У меня, признаюсь, вызывают удивление и недоумение современные "городские киберязычники", которые активно осваивают Интернет и даже устраивают "онлайн-моления". Странно. Непривычно. Но... я не тороплюсь с выводами, поскольку, если вдуматься, это та среда, в которой мы живем, и то, что составляет нашу повседневность. Если в священном круге пытаться быть кеми-то, кем мы не являемся: древними славянами, кельтами, скандинавами и т.п. — это будет не живое искреннее язычество, а именно, что подражание. Чтя предков, не будем забывать, что мы — не они. Они жили тогда — а мы те, кто живет сейчас, и сами будем для кого-то прошлым поколением. Это как в случаях с аутентистами, говорящими о недопустимости использования в традиционной музыке и декоративно-прикладном искусстве современных материалов. По форме — разумно, но по существу — нет, ведь в Древней Руси не только не было пластмассы, но и не было тех, кто знает, что такое пластмасса и почему ее не должно быть в Древней Руси. Быть язычником как раз и значит находить для себя точку равновесия между прошлым, настоящим и будущим — как Луна, которая становится полной тогда, когда уже не растет и еще не стареет.

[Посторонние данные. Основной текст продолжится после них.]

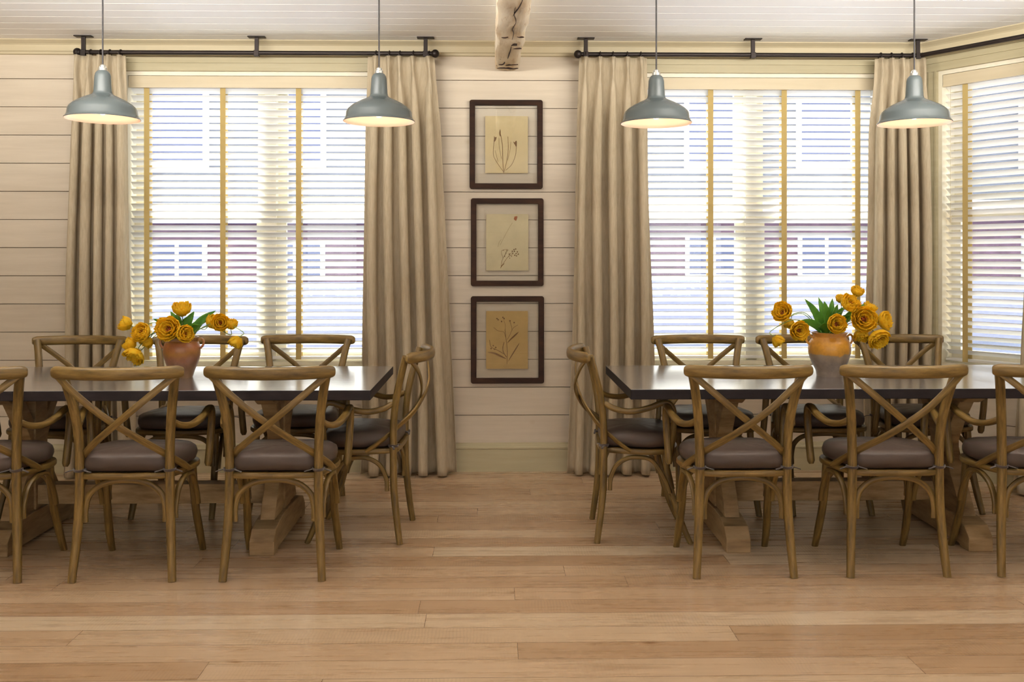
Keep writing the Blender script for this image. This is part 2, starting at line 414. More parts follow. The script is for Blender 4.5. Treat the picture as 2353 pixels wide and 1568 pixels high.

Наконец, ответ на личный вопрос: почему Викка. На мой взгляд, Викка занимает в язычестве примерно то же место, которое заняли кришнаизм (гаудия-вайшнавизм) и буддизм в среде традиционного индуизма, которое заняло христианство в иудейской среде. Это религия, которая сняла с себя географические и временые рамки, взамен получив свободу и универсальность. Только индус может быть индуистом и принадлежать к кастам — говорят брахманы. Кто угодно может почитать Вишну и жить по ведическим канонам — говорят вайшнавы. Завет дан для избранного народа — гласит иудаизм, но христианство дало новый Завет уже для всего человечества, и тем самым смогло стать основой жизни для куда большего числа людей по всей Земле. Точно так же Викка со всеми ее кажущимися несуразностями и отсутствием самобытности (на самом деле, умением учиться и перенимать) стала для меня тем языком, с помощью которого можно говорить с самим собой и окружающим миром, и смотреть на мир широко, оставаясь при этом русским человеком, родившимся, выросшим и живущим на русской земле.